A Palestinian protester confronts Israeli soldiers during the demonstration against Israeli settlements in the West Bank village of Beit Dajan on Jan. 6.

Pierre Haski

-Analysis-

PARIS — Just before the latest outbreak of violence between Israelis and Palestinians, a survey of public opinion among the two peoples provided a key to understanding the current situation unfolding before our eyes.

It was a joint study, entitled "Palestinian-Israeli Pulse", carried out by two research centers, one Israeli, the other Palestinian, which for years have been regularly asking the same questions to both sides.
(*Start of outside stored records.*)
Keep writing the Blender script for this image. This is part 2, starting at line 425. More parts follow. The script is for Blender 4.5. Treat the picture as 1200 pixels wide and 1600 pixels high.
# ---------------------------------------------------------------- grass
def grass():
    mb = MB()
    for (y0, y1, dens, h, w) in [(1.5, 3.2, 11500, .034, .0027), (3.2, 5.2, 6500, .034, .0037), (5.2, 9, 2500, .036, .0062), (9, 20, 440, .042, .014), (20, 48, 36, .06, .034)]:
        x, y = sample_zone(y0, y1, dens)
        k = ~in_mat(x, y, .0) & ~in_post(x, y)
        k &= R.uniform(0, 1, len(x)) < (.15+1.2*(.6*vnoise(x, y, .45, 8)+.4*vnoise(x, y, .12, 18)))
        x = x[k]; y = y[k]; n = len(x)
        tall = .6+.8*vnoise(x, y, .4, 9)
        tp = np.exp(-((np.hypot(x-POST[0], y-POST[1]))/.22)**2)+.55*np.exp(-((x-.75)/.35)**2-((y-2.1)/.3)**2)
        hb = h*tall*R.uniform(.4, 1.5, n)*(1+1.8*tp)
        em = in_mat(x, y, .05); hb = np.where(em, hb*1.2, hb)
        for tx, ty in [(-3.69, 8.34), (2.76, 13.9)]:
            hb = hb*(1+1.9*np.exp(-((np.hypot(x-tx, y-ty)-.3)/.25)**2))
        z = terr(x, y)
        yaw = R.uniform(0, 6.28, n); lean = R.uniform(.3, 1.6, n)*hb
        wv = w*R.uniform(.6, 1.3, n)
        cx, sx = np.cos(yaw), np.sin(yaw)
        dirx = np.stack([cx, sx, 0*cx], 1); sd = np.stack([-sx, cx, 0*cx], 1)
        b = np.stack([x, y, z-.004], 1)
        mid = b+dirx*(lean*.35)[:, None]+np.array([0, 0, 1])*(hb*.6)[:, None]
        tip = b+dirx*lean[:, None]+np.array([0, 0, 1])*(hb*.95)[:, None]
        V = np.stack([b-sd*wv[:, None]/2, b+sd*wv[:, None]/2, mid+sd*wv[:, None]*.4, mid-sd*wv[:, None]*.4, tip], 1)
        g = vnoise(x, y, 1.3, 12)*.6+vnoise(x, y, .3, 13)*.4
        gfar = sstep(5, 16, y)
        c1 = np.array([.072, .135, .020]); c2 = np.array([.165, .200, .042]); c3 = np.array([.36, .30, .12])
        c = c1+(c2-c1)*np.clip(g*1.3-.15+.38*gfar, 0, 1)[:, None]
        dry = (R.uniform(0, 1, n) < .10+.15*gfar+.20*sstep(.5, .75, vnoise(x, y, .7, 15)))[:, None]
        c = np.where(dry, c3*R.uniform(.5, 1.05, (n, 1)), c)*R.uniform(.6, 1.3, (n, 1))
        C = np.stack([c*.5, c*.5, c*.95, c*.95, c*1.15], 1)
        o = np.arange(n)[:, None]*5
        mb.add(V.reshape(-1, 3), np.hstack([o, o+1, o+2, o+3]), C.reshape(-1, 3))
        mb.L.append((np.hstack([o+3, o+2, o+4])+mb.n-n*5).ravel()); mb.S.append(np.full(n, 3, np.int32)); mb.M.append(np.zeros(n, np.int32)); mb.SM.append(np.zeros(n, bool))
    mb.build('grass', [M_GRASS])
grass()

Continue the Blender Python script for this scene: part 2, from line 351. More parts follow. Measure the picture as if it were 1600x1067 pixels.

The result is disastrous: not only is the support for the two-state solution — Israel and Palestine side by side — at its lowest point in two decades, but there is now a significant share of opinion on both sides that favors a "non-democratic" solution, i.e., a single state controlled by either the Israelis or Palestinians.

This captures the absolute sense of pessimism commonly felt regarding the chances of the two-state option ever being realized, which currently appears to be our grim reality today. But the results are also an expression of the growing acceptance on both sides that it is inconceivable for either state to live without dominating the other — and therefore impossible to live in peace.